In his message, the Pope says families should be seen as a resource rather than as a problem for society.
‘Communicating the Family: A Privileged Place of Encounter with the Gift of Love’ states that families at their best actively communicate by their witness the beauty and the richness of the relationship between man and woman, and between parents and children.
“We are not fighting to defend the past. Rather, with patience and trust, we are working to build a better future for the world in which we live,” Pope Francis warns.
Explaining his choice of the family as a subject for World Communications Day, the Pope said in his introduction to the message that he thought it was appropriate as the family had been the subject of profound reflection by the Church through the two Synods: the recent extraordinary assembly and the ordinary assembly scheduled for next October.

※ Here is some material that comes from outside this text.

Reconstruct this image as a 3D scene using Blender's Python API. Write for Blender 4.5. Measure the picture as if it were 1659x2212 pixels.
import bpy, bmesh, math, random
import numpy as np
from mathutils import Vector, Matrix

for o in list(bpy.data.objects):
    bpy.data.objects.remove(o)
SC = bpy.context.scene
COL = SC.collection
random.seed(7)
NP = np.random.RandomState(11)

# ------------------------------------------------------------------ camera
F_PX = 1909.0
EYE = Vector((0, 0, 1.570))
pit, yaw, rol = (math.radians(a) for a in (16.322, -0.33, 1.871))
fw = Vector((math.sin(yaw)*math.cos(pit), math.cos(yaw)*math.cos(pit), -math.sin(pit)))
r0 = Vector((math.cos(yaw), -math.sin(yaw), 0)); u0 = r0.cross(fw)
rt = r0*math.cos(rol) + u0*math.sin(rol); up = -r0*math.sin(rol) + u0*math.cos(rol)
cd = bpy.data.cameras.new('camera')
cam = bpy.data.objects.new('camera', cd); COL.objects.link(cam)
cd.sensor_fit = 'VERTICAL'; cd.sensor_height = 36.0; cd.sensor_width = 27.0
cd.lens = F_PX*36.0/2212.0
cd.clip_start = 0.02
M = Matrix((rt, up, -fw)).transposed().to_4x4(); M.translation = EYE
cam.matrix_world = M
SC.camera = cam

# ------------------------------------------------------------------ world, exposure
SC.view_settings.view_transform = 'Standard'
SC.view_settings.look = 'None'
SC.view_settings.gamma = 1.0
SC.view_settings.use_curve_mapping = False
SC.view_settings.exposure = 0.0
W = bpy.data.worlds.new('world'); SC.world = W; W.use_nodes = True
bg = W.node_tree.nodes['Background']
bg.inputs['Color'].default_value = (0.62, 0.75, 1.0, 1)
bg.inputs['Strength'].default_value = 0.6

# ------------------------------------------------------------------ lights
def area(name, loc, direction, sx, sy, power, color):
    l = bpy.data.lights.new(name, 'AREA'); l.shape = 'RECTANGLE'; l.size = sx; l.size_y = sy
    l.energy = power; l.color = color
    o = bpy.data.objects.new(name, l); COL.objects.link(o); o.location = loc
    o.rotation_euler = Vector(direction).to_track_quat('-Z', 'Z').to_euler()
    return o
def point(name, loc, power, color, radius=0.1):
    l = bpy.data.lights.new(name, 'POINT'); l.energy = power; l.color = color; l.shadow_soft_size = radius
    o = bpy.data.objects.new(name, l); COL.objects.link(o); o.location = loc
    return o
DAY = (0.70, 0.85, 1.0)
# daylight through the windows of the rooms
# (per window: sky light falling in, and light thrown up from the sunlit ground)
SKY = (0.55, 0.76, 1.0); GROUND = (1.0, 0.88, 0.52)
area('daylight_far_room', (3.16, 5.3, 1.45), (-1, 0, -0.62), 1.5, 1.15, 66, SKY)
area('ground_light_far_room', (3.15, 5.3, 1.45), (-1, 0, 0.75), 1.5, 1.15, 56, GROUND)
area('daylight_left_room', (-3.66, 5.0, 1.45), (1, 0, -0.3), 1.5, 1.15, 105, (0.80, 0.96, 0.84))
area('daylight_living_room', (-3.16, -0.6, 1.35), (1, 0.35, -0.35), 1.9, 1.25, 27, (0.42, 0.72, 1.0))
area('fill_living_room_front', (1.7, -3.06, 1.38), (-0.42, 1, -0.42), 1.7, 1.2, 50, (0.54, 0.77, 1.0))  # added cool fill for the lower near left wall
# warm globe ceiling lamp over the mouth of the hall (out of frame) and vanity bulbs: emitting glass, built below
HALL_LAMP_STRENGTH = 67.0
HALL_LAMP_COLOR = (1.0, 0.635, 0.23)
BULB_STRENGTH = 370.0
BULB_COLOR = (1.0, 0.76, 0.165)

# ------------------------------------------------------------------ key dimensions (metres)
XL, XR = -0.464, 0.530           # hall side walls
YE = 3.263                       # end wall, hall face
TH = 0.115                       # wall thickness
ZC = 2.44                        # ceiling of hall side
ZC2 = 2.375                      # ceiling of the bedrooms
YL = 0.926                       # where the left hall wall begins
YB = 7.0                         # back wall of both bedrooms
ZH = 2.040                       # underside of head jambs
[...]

“It is in the context of the family that we first learn how to communicate,” he explains.
The family is a community which provides help, which celebrates life and is fruitful. “Once we realise this, we will once more be able to see how the family continues to be a rich human resource, as opposed to a problem or an institution in crisis”.

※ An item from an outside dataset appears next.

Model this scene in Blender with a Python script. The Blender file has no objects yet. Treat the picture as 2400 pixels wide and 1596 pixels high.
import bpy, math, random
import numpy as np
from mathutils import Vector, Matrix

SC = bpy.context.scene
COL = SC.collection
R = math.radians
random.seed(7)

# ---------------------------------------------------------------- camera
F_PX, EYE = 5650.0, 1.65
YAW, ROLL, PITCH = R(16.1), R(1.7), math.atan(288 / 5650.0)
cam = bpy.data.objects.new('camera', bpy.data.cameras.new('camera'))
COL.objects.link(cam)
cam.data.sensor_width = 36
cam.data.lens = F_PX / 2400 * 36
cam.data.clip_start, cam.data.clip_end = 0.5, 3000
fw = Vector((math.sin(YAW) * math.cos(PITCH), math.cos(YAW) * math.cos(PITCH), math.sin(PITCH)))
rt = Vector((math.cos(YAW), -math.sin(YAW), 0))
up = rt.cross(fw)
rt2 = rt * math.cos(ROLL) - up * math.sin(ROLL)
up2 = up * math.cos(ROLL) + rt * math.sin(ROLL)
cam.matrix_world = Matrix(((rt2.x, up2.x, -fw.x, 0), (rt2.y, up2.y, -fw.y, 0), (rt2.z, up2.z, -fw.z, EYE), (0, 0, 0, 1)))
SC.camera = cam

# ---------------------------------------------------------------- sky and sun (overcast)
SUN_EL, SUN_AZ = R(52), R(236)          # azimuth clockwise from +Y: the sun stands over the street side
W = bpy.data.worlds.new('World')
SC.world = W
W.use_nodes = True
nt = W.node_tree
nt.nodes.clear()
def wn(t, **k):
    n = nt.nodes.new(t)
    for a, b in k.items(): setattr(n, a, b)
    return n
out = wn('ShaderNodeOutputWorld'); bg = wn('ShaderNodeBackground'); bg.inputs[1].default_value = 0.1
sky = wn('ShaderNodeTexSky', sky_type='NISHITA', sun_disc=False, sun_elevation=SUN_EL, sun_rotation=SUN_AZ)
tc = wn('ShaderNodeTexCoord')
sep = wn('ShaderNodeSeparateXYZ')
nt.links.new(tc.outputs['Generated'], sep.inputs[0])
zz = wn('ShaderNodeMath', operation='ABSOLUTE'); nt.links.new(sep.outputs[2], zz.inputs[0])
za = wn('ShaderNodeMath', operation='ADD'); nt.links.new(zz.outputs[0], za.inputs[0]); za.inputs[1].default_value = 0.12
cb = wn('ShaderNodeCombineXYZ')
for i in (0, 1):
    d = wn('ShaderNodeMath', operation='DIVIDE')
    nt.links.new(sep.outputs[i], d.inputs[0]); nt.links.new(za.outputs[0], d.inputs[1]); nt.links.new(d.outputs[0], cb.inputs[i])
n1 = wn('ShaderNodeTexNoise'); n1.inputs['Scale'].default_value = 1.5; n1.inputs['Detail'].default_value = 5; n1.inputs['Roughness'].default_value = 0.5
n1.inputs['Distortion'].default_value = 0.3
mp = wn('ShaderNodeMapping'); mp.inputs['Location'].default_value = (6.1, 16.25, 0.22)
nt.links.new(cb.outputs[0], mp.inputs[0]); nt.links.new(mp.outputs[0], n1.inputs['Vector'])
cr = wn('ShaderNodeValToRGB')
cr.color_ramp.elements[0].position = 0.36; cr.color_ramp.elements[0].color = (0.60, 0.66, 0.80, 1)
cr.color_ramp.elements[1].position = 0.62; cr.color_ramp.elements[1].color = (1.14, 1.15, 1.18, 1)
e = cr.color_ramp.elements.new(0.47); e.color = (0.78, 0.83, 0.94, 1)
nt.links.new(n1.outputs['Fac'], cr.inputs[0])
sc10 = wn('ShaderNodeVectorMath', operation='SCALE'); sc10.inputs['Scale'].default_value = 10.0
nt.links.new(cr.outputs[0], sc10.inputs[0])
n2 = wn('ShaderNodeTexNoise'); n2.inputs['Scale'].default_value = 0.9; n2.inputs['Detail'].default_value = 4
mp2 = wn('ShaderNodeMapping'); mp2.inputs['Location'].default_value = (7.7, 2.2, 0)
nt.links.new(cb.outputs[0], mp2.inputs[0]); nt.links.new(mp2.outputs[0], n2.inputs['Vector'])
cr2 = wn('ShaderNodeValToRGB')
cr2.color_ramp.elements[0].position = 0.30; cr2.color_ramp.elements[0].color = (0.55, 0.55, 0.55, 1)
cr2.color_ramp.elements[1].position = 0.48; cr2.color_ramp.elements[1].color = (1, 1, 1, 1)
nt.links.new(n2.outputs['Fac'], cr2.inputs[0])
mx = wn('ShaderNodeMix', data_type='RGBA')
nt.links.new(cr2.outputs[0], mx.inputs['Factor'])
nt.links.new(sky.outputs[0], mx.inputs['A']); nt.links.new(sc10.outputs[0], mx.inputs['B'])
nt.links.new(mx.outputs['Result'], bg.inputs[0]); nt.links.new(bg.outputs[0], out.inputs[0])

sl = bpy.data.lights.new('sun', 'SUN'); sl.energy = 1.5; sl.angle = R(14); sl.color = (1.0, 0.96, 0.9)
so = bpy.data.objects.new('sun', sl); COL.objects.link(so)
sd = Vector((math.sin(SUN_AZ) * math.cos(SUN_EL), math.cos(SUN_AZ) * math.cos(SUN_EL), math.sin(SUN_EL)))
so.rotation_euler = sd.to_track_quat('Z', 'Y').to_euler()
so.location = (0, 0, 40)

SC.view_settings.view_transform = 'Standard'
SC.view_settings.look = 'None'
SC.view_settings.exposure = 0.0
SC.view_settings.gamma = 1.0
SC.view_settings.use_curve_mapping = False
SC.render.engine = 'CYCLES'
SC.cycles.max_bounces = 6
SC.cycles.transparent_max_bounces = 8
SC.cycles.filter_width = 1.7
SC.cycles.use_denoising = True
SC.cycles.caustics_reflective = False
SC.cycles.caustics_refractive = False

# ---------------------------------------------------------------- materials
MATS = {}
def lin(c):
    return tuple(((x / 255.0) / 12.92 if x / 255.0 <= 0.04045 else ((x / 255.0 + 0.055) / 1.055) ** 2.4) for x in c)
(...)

However, at times the media can tend to present the family as a kind of abstract model which has to be accepted or rejected, defended or attacked, rather than as a living reality.
Or else a grounds for ideological clashes rather than as a setting where we can all learn what it means to communicate in a love received and returned.

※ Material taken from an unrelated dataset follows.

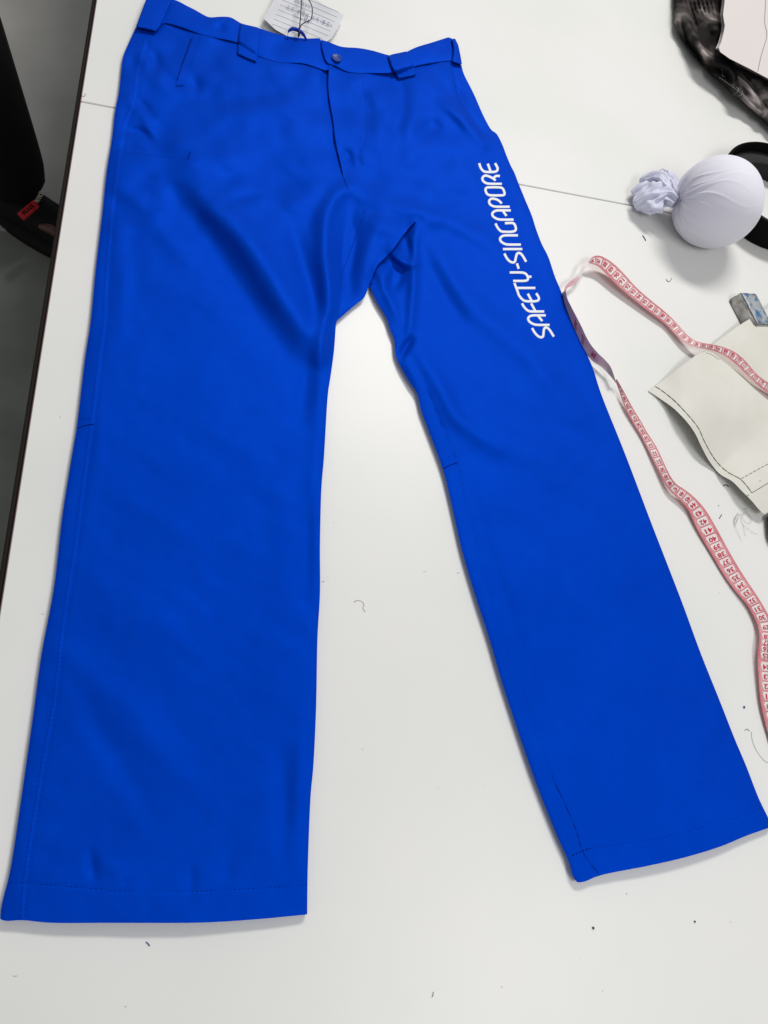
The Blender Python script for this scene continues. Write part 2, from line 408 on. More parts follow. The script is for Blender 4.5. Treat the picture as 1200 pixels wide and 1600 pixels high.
SIDESEAM = [(232, 62), (226, 85), (219, 110), (213, 157), (205, 180), (196, 210), (184, 290), (176, 367), (170, 450), (168, 500), (160, 560), (148, 660), (137, 740), (122, 852), (106, 956), (100, 1000),
            (89, 1096), (69, 1208), (46, 1354), (38, 1436)]
INSEAMR = [(668, 610), (685, 652), (706, 702), (713, 718), (727, 777), (743, 835), (760, 897), (777, 960), (799, 1025), (832, 1119), (862, 1212), (896, 1287), (911, 1332), (934, 1364)]
INSEAML = [(569, 328), (560, 355), (550, 385), (538, 418), (532, 445), (531, 470), (528, 498)]
PKTR = [(707, 104), (712, 130), (724, 160), (743, 192), (760, 212)]
KNEEL = [(120, 670), (133, 665), (147, 663)]
KNEER = [(692, 733), (703, 727), (714, 723)]
HEMSTL = [(14, 1380), (50, 1381), (105, 1385), (150, 1389), (200, 1393), (290, 1393), (380, 1389), (433, 1386), (482, 1383)]
HEMSTR = [(893, 1336), (908, 1330), (925, 1325), (1000, 1315), (1070, 1300), (1130, 1284), (1194, 1262)]
def folds(Q):
    z = np.zeros(len(Q))
    for P, wd, a in RIDGES:
        P = resamp(P, 14)
        lo, hi = P.min(0)-3*wd, P.max(0)+3*wd
        k = np.where((Q[:, 0] > lo[0]) & (Q[:, 0] < hi[0]) & (Q[:, 1] > lo[1]) & (Q[:, 1] < hi[1]))[0]
        if not len(k): continue
        d, t, _ = segdist(Q[k], P)
        tp = .25+.75*np.sin(np.pi*np.clip(t*.9+.05, 0, 1))**.7
        z[k] += (1.55 if wd > 9 else 1.6)*a*tp*(.65 if P[:, 1].mean() > 640 else 1)*np.exp(-(d/wd)**2)
    z += .75*vnoise(Q, 95, 3)+.45*vnoise(Q@np.array([[.8, .6], [-.6, .8]])*np.array([1, .45]), 48, 5)+.22*vnoise(Q, 20, 8)+.35*vnoise(Q@np.array([[.5, .87], [-.87, .5]])*np.array([1, .3]), 26, 11)
    z += (1-ss((Q[:, 1]-300)/120))*(2.5*vnoise(Q@np.array([[.9, .44], [-.44, .9]])*np.array([.6, 1.2]), 46, 21)+1.5*vnoise(Q, 26, 22)+.9*vnoise(Q@np.array([[.6, .8], [-.8, .6]])*np.array([1, .35]), 17, 23))
    return z
EDGE = chain(sOUTR); SIDES = [sOUTR, sINR, sINL, sOUTL]
def edged(Q):
    d = np.full(len(Q), 1e9)
    for P in SIDES: d = np.minimum(d, segdist(Q, P[::3])[0])
    return d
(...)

More than anywhere else, the Pope highlighted, the family is where we daily experience our own limits and those of others, the problems great and small entailed in living peacefully with others.
The Pope also warns that a perfect family does not exist.
“We should not be fearful of imperfections, weakness or even conflict, but rather learn how to deal with them constructively”.
The family, where we keep loving one another despite our limits and sins, thus becomes a school of forgiveness. Forgiveness is itself a process of communication. When contrition is expressed and accepted, it becomes possible to restore and rebuild the communication which broke down.
A child who has learned in the family to listen to others, to speak respectfully and to express his or her view without negating that of others, will be a force for dialogue and reconciliation in society.
When it comes to the challenges of communication, families who have children with one or more disabilities have much to teach us, Pope Francis underlined.
A motor, sensory or mental limitation can be a reason for closing in on ourselves, but it can also become, thanks to the love of parents, siblings, and friends, an incentive to openness, sharing and ready communication with all.
He said it can also help schools, parishes and associations to become more welcoming and inclusive of everyone.
In a world where people often curse, use foul language, speak badly of others, sow discord and poison our human environment by gossip, the family can teach us to understand communication as a blessing.
In situations apparently dominated by hatred and violence, where families are separated by stone walls or the no less impenetrable walls of prejudice and resentment, where there seem to be good reasons for saying “enough is enough”, it is only by blessing rather than cursing, by visiting rather than repelling, and by accepting rather than fighting, that we can break the spiral of evil, show that goodness is always possible, and educate our children to fellowship.
Today the modern media, which are an essential part of life for young people in particular, can be both a help and a hindrance to communication in and between families, the Pope states.
The media can be a hindrance if they become a way to avoid listening to others, to evade physical contact, to fill up every moment of silence and rest, so that we forget that “silence is an integral element of communication; in its absence, words rich in content cannot exist.” (Benedict XVI, Message for the 2012 World Communications Day).
According to the Pope, the media can help communication when they enable people to share their stories, to stay in contact with distant friends, to thank others or to seek their forgiveness, and to open the door to new encounters.
By growing daily in our awareness of the vital importance of encountering others, these “new possibilities”, we will employ technology wisely, rather than letting ourselves be dominated by it.
But he underlined that here too, parents are the primary educators, and they cannot be left to their own devices.
“The Christian community is called to help them in teaching children how to live in a media environment in a way consonant with the dignity of the human person and service of the common good.”
“The great challenge facing us today is to learn once again how to talk to one another, not simply how to generate and consume information,” he warned.
He said generating and consuming information is a tendency which the important and influential modern communications media can encourage.
“Information is important, but it is not enough. All too often things get simplified, different positions and viewpoints are pitted against one another, and people are invited to take sides, rather than to see things as a whole.”
The family, Pope Francis warned, is not a subject of debate or a terrain for ideological skirmishes.
“Rather, it is an environment in which we learn to communicate in an experience of closeness, a setting where communication takes place, a ‘communicating community’.”